19 Feb Discussion Guide Zoë Week 2
Before We Get Started
For our discussion today, we will be using the sermon series discussion guides. If you would like to follow along you can access this discussion guide on the website at mosaicchurchaustin.com and then select “community group resources” in the menu options.
Prayer
Because the primary goal of our time together is to establish relationships and learn how to walk with one another in all that God has called us to be and do, we’d like to begin by praying for one another. So, does anyone have anything you’d like us to pray for or anything to share regarding how you’ve seen God moving in your life that we can celebrate together?
This Week’s Topic
Today, we continue our series titled Zoë, in which we study Jesus’s incredible claim that he came to bring us abundant life, even in the midst of our spiking cultural anxiety and fragmentation. We will explore how the life Jesus lived is the best way to tap into that promise as we seek to establish specific rhythms and practices to cultivate a life marked by a gospel-centered abundance of strength, health, and vitality.
Today’s Topic
Work/Rest
Discussion Questions
When you were a child, what job did you dream of having one day?
Luke 6:6-11
On another Sabbath he went into the synagogue and was teaching, and a man was there whose right hand was shriveled. The Pharisees and the teachers of the law were looking for a reason to accuse Jesus, so they watched him closely to see if he would heal on the Sabbath. But Jesus knew what they were thinking and said to the man with the shriveled hand, “Get up and stand in front of everyone.” So he got up and stood there. Then Jesus said to them, “I ask you, which is lawful on the Sabbath: to do good or to do evil, to save life or to destroy it?” He looked around at them all, and then said to the man, “Stretch out your hand.” He did so, and his hand was completely restored. But the Pharisees and the teachers of the law were furious and began to discuss with one another what they might do to Jesus.

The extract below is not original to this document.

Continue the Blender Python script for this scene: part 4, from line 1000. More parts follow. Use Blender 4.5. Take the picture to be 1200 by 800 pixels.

In Jesus’s time, a shriveled right hand would have indicated this man could no longer produce any kind of valuable work, and therefore he would have been looked down upon as culturally insignificant and devoid of value.
How does our modern culture connect productivity and work to value and significance?
Why is it significant that Jesus healed a man who could not work on a day reserved for rest?
How does this passage support an understanding of rest as a way to heal the human tendency to either overwork or view work in an unhealthy way?
Tish Harrison Warren, Liturgy of the Ordinary
A sign hangs on the wall in a New Monastic Christian community house: “Everyone wants a revolution. No one wants to do the dishes.” I was, and remain, a Christian who longs for revolution, for things to be made new and whole in beautiful and big ways. But what I am slowly seeing is that you can’t get to the revolution without learning to do the dishes. The kind of spiritual life and disciplines needed to sustain the Christian life are quiet, repetitive, and ordinary. I often want to skip the boring, daily stuff to get to the thrill of an edgy faith. But it’s in the dailiness of the Christian faith—the making the bed, the doing the dishes, the praying for our enemies, the reading the Bible, the quiet, the small—that God’s transformation takes root and grows.
What daily tasks must you do in order to survive and thrive physically and spiritually?
How does work help us know God in deeper ways?
How does our small, ordinary work make space for God to do big, redemptive work God in the world?
Resting Well
St. Augustine, Confessions
Great are you, O Lord, and exceedingly worthy of praise; your power is immense, and your wisdom beyond reckoning. And so we men, who are a due part of your creation, long to praise you – we also carry our mortality about with us, carry the evidence of our sin and with it the proof that you thwart the proud. You arouse us so that praising you may bring us joy, because you have made us and drawn us to yourself, and our heart is restless until it rests in you.
How does resting remind us of God’s worthiness and power?
How does rest humble us?
How can rest become an invitation to witness God’s goodness as he does salvific work as Jesus did in Luke 6?
Closing Thought
Tim Keller, Every Good Endeavor
The gospel frees us from the relentless pressure of having to prove ourselves and secure our identity through work, for we are already proven and secure.
Take some time to pray for one another and thank God for the work he has given each of us to do and the rest he offers us in him.